Horton Hall is a Grade II* listed building in the Staffordshire Moorlands local planning authority area, England. First listed on 22 October 1952. House. 5 related planning applications.
Horton Hall
- WRENN ID
- north-gallery-ebony
- Grade
- II*
- Local Planning Authority
- Staffordshire Moorlands
- Country
- England
- Date first listed
- 22 October 1952
- Type
- House
- Source
- Historic England listing
Description
Horton Hall is a house dating to the mid-17th century, with an earlier core, and altered in the mid-18th century and late 19th century. It is constructed of ashlar with tiled roofs and lead rainwater pipes. The building has a shallow ‘H’ plan, facing south-east, with hearths at the lower end of the hall and between the rooms of the two-bay upper cross-wing. The design is symmetrical across three fronts, extended by service ranges to the north-east.
The house has two storeys and an attic, with parapeted gables featuring ball-finials. A cellar lies beneath the cross-gabled solar cross-wing, likely representing an earlier feature. The south-east front has a 2:3:2 bay arrangement, with glazing bar sashes to the ground floor and first floor, all under continuous label strings which are returned as floor strings. There are three-light mullion windows in the attic, also with labels, while the central gable has outer two-light mullion windows (without labels). A mid-18th-century front door features raised and fielded panels, with a decorated lintol containing three sunk arches. This replaced an earlier inscribed lintel, now located in the garden wall. A small window is situated to the right.
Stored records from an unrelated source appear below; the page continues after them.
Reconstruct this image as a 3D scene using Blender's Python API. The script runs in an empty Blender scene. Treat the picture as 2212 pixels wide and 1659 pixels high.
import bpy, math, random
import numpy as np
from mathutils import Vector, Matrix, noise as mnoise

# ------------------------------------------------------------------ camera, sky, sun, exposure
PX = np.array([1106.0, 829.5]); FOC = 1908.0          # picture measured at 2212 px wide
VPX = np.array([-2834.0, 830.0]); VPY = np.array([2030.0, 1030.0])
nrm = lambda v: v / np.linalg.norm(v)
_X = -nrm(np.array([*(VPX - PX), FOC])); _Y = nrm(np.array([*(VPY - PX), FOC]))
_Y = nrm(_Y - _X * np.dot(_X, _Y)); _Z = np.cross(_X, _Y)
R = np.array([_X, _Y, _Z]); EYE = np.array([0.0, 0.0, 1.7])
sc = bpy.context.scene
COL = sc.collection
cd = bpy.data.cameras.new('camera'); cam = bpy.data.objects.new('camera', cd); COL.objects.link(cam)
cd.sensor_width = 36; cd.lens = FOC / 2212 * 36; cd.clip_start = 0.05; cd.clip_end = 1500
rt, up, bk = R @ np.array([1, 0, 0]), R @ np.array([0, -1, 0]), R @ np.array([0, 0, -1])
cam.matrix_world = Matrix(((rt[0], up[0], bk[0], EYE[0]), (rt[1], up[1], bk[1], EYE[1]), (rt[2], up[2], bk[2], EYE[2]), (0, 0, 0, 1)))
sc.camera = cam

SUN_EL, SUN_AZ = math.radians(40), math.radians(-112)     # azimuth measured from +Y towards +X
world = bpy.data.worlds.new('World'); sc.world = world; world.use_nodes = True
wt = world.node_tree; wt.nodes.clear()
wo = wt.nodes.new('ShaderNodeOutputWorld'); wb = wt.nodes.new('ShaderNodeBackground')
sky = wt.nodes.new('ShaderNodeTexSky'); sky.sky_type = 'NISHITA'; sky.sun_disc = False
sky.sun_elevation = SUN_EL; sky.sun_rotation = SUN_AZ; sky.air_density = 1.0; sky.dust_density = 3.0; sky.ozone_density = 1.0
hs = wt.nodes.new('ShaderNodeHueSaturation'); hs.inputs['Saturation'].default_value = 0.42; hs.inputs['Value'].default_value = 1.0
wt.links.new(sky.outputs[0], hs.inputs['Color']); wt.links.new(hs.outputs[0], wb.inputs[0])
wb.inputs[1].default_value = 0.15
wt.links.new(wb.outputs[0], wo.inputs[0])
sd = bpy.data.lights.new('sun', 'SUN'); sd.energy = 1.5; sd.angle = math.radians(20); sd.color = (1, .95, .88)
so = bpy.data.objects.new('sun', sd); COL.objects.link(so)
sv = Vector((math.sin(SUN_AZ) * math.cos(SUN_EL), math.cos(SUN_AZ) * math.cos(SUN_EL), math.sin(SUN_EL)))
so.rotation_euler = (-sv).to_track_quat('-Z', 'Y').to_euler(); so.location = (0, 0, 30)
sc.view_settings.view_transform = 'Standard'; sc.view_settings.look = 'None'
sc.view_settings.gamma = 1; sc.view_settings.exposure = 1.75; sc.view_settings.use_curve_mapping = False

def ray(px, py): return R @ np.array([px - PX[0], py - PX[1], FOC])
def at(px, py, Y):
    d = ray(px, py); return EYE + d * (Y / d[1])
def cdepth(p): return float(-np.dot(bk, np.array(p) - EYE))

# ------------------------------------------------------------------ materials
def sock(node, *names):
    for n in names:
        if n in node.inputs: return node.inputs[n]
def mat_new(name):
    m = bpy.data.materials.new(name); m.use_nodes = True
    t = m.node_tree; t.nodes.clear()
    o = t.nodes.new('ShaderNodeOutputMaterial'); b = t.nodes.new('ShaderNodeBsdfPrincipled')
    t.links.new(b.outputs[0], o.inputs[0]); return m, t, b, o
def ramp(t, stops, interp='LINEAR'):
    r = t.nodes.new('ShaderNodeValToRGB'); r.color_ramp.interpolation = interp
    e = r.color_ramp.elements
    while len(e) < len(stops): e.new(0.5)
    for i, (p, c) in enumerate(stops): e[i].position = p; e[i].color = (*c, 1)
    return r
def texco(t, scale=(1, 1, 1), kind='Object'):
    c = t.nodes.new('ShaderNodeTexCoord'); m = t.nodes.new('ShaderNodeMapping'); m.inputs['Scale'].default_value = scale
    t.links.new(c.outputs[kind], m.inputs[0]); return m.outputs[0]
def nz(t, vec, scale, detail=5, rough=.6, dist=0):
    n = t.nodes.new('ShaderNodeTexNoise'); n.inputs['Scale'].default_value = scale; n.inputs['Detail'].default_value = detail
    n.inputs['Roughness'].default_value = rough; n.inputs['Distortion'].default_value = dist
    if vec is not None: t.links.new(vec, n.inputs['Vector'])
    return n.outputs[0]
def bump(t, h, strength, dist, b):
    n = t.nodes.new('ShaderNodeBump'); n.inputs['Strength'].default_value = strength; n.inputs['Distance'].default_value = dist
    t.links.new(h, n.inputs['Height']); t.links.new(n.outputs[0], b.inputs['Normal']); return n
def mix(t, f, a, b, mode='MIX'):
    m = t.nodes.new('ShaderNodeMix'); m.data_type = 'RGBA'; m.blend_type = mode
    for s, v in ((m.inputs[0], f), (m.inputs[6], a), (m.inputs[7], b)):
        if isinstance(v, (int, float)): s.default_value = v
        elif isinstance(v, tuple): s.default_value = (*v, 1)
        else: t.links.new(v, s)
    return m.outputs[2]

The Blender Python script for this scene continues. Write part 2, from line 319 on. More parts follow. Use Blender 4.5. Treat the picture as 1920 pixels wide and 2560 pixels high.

The north-west front is dominated by a two-storey lean-to and a gabled stair tower adjacent to the solar cross-wing gable. There are three- and four-light mullion windows on both the ground and first floors, set below the floor strings. The stair tower has an elegant mid-18th-century arched glazing bar sash window. A large buttress supports the lower (north-east) cross-wing, which abuts the central lean-to; a back door to the left-hand side of this wing is flanked by two windows on each floor. Various blocked-in windows within a cellar/undercroft indicate the adaptation of an earlier feature. The return of the solar cross-wing has two gables and two-storey hipped angled bays added in the mid-19th century.
The interior includes a large entrance hall with deep corbels over the fireplace to the right. There is a round-arch at the back of the hall, flanked by doorcases and panelled doors which frame an excellent late-17th century staircase with splat balusters, carved pendants to the newels, and a wide moulded handrail. A secondary 17th-century staircase rises in the north-east angle, and a cellar is located below the solar.
The setting is magnificent, overlooking the valley of Horton civil parish, and includes an avenue of limes to the south-east. An inventory of Timothy Edge, dated 1683, suggests that he substantially rebuilt the house. The datestone/lintel now in the garden wall presumably relates to this work.